I walked from our home at 5:37 tonight, strolling over to the neighborhood school to catch a big, yellow school bus. As I came up to the school corner, a man greeted me. His eyes were vacant at first, the standard “hello”.
And then, it hit him.
“Oh, you’re Meaghan’s dad! My daughter works in the office. She told me about you the day you came in to register for school.”
He was older but seemed youthful still. He has two kids: a daughter, aged twenty, and a son, aged twenty six. His daughter is going to art school while his son is studying to be a video games developer. He laughed as he told me about them.
Mr. Perez was on the teaching staff for Meaghan’s 8th grade class.
As we talked he told me of his twenty years at the school--first as an involved parent, then as a volunteer. He grew to love the school, so he studied to gain his teaching certification. He secured it and, sure enough, became a devoted teacher.
He told me of a time about five years ago when he and his family were at a crossroads: they had been living very close to the school, but they needed a bigger place to live so his daughter could have more room to practice her art. Should they move to another part of town so as to afford more space?
No, he couldn’t bring himself to it. The neighborhood had come to mean the world to him and his family. Eventually, something a bit bigger turned up just a couple blocks away; their waiting paid off.

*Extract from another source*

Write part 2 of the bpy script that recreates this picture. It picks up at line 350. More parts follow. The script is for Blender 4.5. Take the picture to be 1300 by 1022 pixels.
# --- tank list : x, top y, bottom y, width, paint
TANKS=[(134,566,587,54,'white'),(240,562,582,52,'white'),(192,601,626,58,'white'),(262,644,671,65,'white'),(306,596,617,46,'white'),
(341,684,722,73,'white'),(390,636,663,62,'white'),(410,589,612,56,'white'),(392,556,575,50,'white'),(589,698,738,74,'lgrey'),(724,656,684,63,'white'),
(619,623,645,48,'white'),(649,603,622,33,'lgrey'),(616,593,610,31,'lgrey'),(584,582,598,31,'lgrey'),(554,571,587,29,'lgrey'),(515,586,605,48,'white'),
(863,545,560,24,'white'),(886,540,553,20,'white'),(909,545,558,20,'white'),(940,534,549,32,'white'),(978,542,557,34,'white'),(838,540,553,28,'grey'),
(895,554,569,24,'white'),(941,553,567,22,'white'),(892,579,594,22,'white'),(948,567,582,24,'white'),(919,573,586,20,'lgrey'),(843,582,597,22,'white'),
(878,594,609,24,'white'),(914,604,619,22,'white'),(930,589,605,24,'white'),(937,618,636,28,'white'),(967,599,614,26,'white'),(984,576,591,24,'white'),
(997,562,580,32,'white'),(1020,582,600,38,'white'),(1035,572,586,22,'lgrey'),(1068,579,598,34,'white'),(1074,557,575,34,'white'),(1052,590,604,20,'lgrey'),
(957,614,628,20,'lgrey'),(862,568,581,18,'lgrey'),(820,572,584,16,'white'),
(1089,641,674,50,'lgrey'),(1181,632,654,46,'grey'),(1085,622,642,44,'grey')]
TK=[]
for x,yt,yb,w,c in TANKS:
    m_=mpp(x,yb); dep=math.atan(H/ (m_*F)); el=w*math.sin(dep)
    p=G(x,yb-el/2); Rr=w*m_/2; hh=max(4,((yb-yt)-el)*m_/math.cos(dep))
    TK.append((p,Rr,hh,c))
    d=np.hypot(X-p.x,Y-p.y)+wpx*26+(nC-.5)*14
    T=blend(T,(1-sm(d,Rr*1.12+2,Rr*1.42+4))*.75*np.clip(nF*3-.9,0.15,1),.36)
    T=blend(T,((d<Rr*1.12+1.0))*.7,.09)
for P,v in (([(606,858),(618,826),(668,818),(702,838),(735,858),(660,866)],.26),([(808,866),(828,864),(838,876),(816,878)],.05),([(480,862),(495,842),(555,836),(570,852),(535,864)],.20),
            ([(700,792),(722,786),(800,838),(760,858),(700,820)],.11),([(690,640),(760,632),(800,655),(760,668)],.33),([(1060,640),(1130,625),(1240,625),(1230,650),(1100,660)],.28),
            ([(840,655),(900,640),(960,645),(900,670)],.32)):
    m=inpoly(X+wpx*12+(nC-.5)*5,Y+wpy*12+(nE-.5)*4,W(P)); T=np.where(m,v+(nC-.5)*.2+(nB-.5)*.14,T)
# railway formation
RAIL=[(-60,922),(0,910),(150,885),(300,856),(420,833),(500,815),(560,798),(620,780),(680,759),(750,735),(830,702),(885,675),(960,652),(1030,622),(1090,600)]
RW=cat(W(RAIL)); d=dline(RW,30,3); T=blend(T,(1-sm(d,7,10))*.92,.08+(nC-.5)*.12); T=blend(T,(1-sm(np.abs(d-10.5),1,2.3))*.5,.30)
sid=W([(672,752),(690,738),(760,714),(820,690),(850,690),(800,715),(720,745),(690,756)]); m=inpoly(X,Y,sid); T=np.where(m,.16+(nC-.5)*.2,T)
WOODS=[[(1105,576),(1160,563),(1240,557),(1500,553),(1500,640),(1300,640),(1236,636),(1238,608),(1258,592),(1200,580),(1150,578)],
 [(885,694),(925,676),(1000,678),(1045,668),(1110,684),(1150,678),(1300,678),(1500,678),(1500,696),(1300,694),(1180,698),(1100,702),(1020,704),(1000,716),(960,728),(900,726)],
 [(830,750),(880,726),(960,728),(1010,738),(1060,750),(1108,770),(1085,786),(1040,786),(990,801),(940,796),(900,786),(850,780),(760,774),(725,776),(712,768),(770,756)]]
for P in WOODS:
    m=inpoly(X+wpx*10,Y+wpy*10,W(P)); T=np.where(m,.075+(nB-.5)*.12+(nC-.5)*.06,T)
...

Mr. Perez has been working with the neighborhood council to coordinate educational improvements for middle schoolers in Albany Park, our neighborhood in Chicago. There are six middle schools that feed into Roosevelt High School and it was discovered that the middle schools needed to do a better job preparing their students for high school. Top of the list: make sure they all have the same core curriculum so the kids don’t feel so lost when they go to high school.
He told me that at first it was hard to agree from one school to the next, that (of course) each school felt their program of study was best. But in time, he said, they came to see things eye to eye. Listening to each other, talking, wanting to learn. Fostering a spirit of cooperation.
Last year Mr. Perez tracked how the eighth graders did when they moved on to ninth grade. He didn’t have to track with them, but he really cares about them, wants to see them succeed. So, he paid them a visit.
“What do you need? How is it going? Can I do anything to help you?”
These questions of concern--this special visit to his former pupils--put them at ease, showed them there’s someone that cares, really cares and hadn’t forgotten them.
We all like to be remembered, we all need to know there's someone that cares. Mr. Perez is that someone to these kids.